La plupart de ces banques ont pourtant affiché leur soutien à la cause climatique dès 2015, insiste le rapport, qui cite pour exemple l"hypocrisie" de JPMorgan Chase dont le PDG, Jamie Dimon, a fermement condamné la sortie des Etats-Unis de l'Accord de Paris "tout en présidant une banque qui finance le changement climatique plus que tout autre au monde, et qui n'a montré aucune indication d'avoir l'intention de changer de cap". "Les grandes banques françaises affichaient lors de la COP21 leur détermination à tout mettre en oeuvre pour que les objectifs de l’Accord de Paris soient atteints voire dépassés – BNP Paribas et Crédit agricole –, à aligner leurs activités avec un scénario 2 °C – Société Générale –, et à se mobiliser en faveur de la transition énergétique – Natixis.

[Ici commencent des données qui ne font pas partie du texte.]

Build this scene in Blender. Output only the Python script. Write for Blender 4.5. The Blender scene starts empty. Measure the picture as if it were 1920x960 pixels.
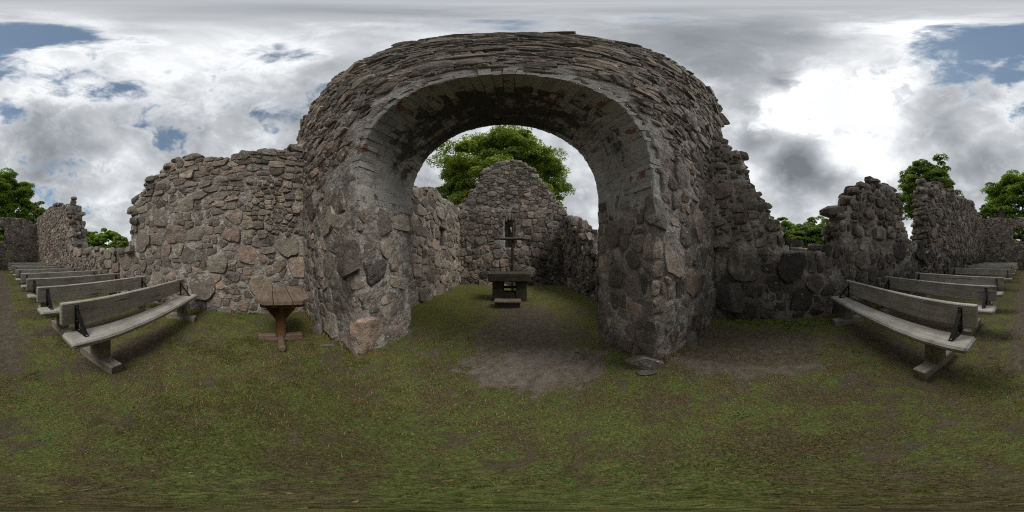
import bpy, bmesh, math, random
import numpy as np
from mathutils import Vector, noise as mnoise

# ---------------------------------------------------------------- camera, sky, sun, exposure
scene = bpy.context.scene
R = math.radians
CAM_H = 1.4
cam_data = bpy.data.cameras.new('camera')
cam_data.type = 'PANO'
try:
    cam_data.panorama_type = 'EQUIRECTANGULAR'
except Exception:
    pass
try:
    cam_data.cycles.panorama_type = 'EQUIRECTANGULAR'
except Exception:
    pass
cam_data.clip_start = 0.02
cam_data.clip_end = 2000
cam = bpy.data.objects.new('camera', cam_data)
scene.collection.objects.link(cam)
cam.location = (0, 0, CAM_H)
cam.rotation_euler = (R(90), 0, 0)
scene.camera = cam

SUN_AZ, SUN_EL = 114.0, 52.0          # clockwise from +Y, behind thin cloud


def dirv(az, el):
    a, e = R(az), R(el)
    return Vector((math.sin(a) * math.cos(e), math.cos(a) * math.cos(e), math.sin(e)))


scene.view_settings.view_transform = 'Standard'
scene.view_settings.look = 'None'
scene.view_settings.exposure = 0.3
scene.view_settings.gamma = 1.0
scene.view_settings.use_curve_mapping = False
scene.render.engine = 'CYCLES'
scene.cycles.use_denoising = False
scene.cycles.filter_width = 1.1
scene.cycles.max_bounces = 5
scene.cycles.diffuse_bounces = 3
scene.cycles.transparent_max_bounces = 4
scene.cycles.sample_clamp_indirect = 4.0


class NT:
    """small helper for writing node trees"""

    def __init__(self, tree):
        self.t = tree
        self.n = tree.nodes
        self.l = tree.links

    def new(self, typ, **kw):
        nd = self.n.new(typ)
        for k, v in kw.items():
            setattr(nd, k, v)
        return nd

    def put(self, sock, v):
        if hasattr(v, 'is_output'):
            self.l.new(v, sock)
        elif v is not None:
            sock.default_value = v

    def math(self, op, a, b=None, c=None, clamp=False):
        nd = self.new('ShaderNodeMath', operation=op, use_clamp=clamp)
        for s, v in zip(nd.inputs, (a, b, c)):
            self.put(s, v)
        return nd.outputs[0]

    def vmath(self, op, a, b=None):
        nd = self.new('ShaderNodeVectorMath', operation=op)
        self.put(nd.inputs[0], a)
        if b is not None:
            self.put(nd.inputs[1], b)
        return nd.outputs['Value'] if op in ('DOT_PRODUCT', 'LENGTH') else nd.outputs[0]

    def noise(self, vec, scale, detail=4.0, rough=0.55, dist=0.0, col=False):
        nd = self.new('ShaderNodeTexNoise')
        self.put(nd.inputs['Vector'], vec)
        nd.inputs['Scale'].default_value = scale
        nd.inputs['Detail'].default_value = detail
        nd.inputs['Roughness'].default_value = rough
        nd.inputs['Distortion'].default_value = dist
        return nd.outputs['Color' if col else 'Fac']

    def voro(self, vec, scale, feature='F1', out='Distance'):
        nd = self.new('ShaderNodeTexVoronoi', feature=feature)
        self.put(nd.inputs['Vector'], vec)
        nd.inputs['Scale'].default_value = scale
        return nd.outputs[out]

    def step(self, v, a, b, lo=0.0, hi=1.0):
        nd = self.new('ShaderNodeMapRange', interpolation_type='SMOOTHSTEP')
        self.put(nd.inputs['Value'], v)
        nd.inputs['From Min'].default_value = a
        nd.inputs['From Max'].default_value = b
        nd.inputs['To Min'].default_value = lo
        nd.inputs['To Max'].default_value = hi
        return nd.outputs[0]

    def mix(self, fac, a, b, blend='MIX'):
        nd = self.new('ShaderNodeMix', data_type='RGBA', blend_type=blend)
        self.put(nd.inputs[0], fac)
        for s, v in ((nd.inputs[6], a), (nd.inputs[7], b)):
            if isinstance(v, tuple) and len(v) == 3:
                v = (*v, 1.0)
            self.put(s, v)
        return nd.outputs[2]

    def ramp(self, fac, stops, interp='LINEAR'):
        nd = self.new('ShaderNodeValToRGB')
        cr = nd.color_ramp
        cr.interpolation = interp
        while len(cr.elements) < len(stops):
            cr.elements.new(0.5)
        for e, (p, c) in zip(cr.elements, stops):
            e.position = p
            e.color = (*c, 1.0)
        self.put(nd.inputs[0], fac)
        return nd.outputs[0]

    def mapping(self, vec, scale=(1, 1, 1), loc=(0, 0, 0)):
        nd = self.new('ShaderNodeMapping')
        self.put(nd.inputs[0], vec)
        nd.inputs['Location'].default_value = loc
        nd.inputs['Scale'].default_value = scale
        return nd.outputs[0]

    def bump(self, height, strength, dist, normal=None):
        nd = self.new('ShaderNodeBump')
        nd.inputs['Strength'].default_value = strength
        nd.inputs['Distance'].default_value = dist
        self.put(nd.inputs['Height'], height)
        if normal is not None:
            self.put(nd.inputs['Normal'], normal)
        return nd.outputs[0]


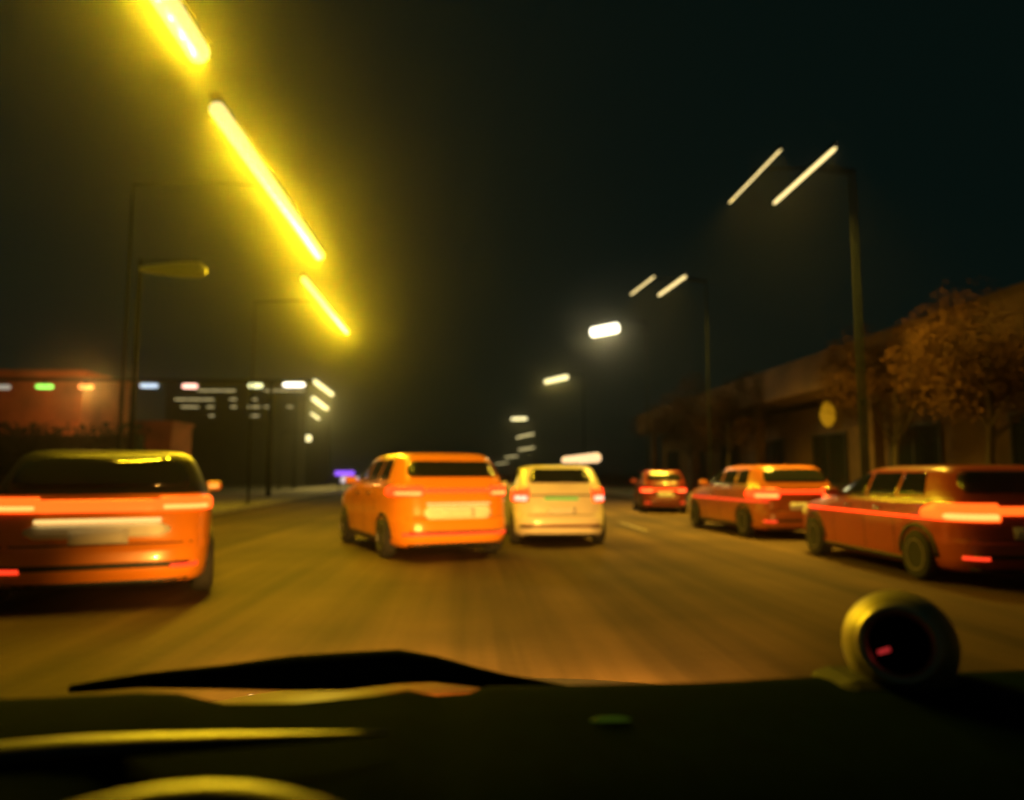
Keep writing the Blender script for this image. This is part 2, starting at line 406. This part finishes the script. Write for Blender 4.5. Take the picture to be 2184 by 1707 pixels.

Malgré ces promesses, elles ont accordé 124 milliards d’euros au charbon, au pétrole et au gaz entre 2016 et 2018", commentent quant à eux les Amis de la Terre. 

En novembre 2018, un rapport d'Oxfam montrait déjà la dichotomie des discours, alors qu'entre 2016 et 2017, six banques françaises - BNP Paribas, Crédit Agricole, Société Générale, BPCE, Crédit Mutuel Alliance fédérale et Banque Postale - auraient réduit leurs financements à destination des énergies renouvelables (moins 1,85 milliard d’euros) d’un montant équivalent à l’augmentation de leurs financements vers les énergies fossiles (+ 1,8 milliard d’euros). Au total, sur 10 euros de financements accordés par les banques aux énergies, 7 euros iraient aux énergies fossiles, contre 2 euros seulement aux renouvelables, concluait-il.